An international team of astronomers on Wednesday unveiled the most compelling evidence to date that dark energy — a mysterious phenomenon pushing our universe to expand ever faster — is not a constant force of nature but one that ebbs and flows through cosmic time.

Dark energy, the new measurement suggests, may not resign our universe to a fate of being ripped apart across every scale, from galaxy clusters down to atomic nuclei. Instead, its expansion could wane, eventually leaving the universe stable. Or the cosmos could even reverse course, eventually doomed to a collapse that astronomers refer to as the Big Crunch.

The latest results bolster a tantalizing hint from last April that something was awry with the standard model of cosmology, scientists’ best theory of the history and the structure of the universe. The measurements, from last year and this month, come from a collaboration running the Dark Energy Spectroscopic Instrument, or DESI, on a telescope at Kitt Peak National Observatory in Arizona.

“It’s a bit more than a hint now,” said Michael Levi, a cosmologist at Lawrence Berkeley National Laboratory and the director of DESI. “It puts us in conflict with other measurements,” Dr. Levi added. “Unless dark energy evolves — then, boy, all the ducks line up in a row.”

The announcement was made at a meeting of the American Physical Society in Anaheim, Calif., and accompanied by a set of papers describing the results, which are being submitted for peer review and publication in the journal Physical Review D.
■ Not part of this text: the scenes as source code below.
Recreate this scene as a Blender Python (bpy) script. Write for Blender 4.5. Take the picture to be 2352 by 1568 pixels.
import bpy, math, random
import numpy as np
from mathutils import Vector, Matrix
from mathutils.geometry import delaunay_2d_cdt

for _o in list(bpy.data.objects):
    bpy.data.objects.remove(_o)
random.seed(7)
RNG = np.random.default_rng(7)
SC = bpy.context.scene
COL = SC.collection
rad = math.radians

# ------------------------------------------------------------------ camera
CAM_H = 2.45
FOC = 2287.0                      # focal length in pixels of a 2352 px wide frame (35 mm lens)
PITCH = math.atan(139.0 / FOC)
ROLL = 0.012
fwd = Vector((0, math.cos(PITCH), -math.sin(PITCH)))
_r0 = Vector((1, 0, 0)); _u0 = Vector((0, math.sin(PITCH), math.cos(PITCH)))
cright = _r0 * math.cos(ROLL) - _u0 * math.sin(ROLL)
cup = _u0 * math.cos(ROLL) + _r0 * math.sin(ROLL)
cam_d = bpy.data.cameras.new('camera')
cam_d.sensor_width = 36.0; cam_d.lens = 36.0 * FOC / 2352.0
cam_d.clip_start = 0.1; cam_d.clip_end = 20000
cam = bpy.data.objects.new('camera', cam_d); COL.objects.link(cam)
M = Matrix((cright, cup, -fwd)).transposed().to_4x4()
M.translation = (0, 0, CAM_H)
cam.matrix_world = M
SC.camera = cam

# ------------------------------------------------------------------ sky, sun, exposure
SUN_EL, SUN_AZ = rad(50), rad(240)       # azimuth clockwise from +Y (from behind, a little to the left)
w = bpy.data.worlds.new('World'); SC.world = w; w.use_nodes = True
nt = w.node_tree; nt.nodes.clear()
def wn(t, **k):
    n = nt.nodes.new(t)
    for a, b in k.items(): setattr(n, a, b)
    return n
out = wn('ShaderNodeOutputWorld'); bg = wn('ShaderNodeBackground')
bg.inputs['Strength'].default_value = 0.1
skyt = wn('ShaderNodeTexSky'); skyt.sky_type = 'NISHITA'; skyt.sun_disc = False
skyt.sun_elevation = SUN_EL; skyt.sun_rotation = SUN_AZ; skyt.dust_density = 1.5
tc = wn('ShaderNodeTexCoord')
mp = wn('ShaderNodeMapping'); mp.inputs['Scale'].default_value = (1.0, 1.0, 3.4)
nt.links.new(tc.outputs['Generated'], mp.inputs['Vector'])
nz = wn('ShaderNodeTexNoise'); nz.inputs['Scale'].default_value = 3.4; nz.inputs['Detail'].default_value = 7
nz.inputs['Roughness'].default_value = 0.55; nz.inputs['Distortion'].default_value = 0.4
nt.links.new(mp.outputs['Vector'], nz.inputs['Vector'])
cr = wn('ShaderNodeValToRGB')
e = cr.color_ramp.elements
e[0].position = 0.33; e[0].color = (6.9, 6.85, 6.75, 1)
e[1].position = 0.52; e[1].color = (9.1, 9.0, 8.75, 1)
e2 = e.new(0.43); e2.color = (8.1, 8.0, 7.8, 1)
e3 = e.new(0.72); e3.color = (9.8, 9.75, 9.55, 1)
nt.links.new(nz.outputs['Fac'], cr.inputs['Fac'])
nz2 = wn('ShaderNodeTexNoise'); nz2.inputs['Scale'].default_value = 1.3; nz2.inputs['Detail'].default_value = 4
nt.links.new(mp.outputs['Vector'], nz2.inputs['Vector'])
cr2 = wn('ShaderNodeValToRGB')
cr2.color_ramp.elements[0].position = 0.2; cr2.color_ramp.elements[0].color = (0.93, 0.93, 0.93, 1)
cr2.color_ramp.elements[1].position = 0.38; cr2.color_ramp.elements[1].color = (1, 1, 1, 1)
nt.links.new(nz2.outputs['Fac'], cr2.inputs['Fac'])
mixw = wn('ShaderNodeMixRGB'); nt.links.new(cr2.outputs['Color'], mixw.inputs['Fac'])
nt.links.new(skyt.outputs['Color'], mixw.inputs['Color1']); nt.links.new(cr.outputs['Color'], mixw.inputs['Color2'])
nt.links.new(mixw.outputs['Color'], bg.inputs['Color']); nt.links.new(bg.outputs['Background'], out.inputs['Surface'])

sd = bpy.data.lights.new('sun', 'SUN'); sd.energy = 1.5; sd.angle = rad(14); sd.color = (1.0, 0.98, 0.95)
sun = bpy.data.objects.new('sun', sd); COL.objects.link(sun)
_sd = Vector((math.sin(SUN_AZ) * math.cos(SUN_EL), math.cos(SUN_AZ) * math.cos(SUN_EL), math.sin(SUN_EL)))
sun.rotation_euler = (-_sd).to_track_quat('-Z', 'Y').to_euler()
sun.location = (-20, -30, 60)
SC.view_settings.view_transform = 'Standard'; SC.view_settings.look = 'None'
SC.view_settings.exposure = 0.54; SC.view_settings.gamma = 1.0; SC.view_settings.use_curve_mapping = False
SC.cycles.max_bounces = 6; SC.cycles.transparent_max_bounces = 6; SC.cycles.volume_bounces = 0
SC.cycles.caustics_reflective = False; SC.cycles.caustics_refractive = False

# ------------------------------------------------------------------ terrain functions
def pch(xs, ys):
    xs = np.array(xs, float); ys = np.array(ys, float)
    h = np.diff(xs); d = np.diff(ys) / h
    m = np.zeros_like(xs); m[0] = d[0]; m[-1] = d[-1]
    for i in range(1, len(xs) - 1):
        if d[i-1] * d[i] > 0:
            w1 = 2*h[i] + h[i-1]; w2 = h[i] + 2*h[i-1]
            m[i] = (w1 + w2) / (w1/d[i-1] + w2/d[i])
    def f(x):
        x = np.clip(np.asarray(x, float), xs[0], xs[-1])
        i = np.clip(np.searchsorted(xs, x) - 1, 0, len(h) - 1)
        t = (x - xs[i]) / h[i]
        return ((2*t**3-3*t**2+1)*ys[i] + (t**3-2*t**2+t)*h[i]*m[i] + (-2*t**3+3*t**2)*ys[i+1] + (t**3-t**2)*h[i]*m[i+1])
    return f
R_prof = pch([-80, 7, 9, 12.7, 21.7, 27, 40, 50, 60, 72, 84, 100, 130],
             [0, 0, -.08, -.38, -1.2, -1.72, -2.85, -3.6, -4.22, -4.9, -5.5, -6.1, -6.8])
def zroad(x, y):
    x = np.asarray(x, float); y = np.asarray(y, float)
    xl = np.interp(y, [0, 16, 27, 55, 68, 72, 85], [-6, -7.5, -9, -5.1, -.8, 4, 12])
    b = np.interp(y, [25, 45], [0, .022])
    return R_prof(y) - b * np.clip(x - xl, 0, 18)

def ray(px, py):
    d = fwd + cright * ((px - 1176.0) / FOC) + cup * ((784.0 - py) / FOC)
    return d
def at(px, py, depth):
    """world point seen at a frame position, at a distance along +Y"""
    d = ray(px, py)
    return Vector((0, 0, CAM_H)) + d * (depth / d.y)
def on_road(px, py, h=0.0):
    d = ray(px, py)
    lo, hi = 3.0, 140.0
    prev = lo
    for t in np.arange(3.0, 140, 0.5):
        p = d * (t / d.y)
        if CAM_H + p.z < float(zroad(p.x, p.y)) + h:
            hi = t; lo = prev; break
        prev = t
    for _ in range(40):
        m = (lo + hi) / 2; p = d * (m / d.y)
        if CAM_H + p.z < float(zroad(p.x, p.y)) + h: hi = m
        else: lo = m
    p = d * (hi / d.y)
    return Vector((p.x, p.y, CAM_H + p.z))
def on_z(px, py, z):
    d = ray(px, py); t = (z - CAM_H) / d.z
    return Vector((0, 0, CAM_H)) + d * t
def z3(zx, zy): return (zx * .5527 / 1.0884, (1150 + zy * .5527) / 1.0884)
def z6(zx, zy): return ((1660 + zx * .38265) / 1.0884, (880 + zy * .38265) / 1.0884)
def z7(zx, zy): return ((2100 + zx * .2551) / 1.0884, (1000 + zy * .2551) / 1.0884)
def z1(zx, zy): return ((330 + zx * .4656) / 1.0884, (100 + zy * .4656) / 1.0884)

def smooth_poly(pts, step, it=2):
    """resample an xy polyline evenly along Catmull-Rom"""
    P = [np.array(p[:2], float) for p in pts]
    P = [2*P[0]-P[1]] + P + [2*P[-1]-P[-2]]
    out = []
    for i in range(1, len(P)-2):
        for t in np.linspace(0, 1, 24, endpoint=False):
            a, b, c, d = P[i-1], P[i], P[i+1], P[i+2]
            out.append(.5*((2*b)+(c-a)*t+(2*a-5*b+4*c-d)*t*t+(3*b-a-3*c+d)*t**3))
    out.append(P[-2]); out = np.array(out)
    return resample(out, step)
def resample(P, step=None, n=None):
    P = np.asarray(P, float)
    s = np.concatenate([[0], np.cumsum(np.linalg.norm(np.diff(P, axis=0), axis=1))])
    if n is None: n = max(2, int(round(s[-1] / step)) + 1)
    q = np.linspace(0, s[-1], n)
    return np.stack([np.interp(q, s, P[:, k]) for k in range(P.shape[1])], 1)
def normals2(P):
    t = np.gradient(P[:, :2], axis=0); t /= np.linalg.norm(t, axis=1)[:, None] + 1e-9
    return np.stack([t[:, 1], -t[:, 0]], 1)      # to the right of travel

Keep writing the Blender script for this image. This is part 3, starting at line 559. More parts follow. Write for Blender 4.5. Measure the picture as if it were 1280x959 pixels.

“It’s fair to say that this result, taken at face value, appears to be the biggest hint we have about the nature of dark energy in the ~25 years since we discovered it,” Adam Riess, an astrophysicist at Johns Hopkins University and the Space Telescope Science Institute in Baltimore who was not involved in the work but shared the 2011 Nobel Prize in Physics for discovering dark energy, wrote in an email.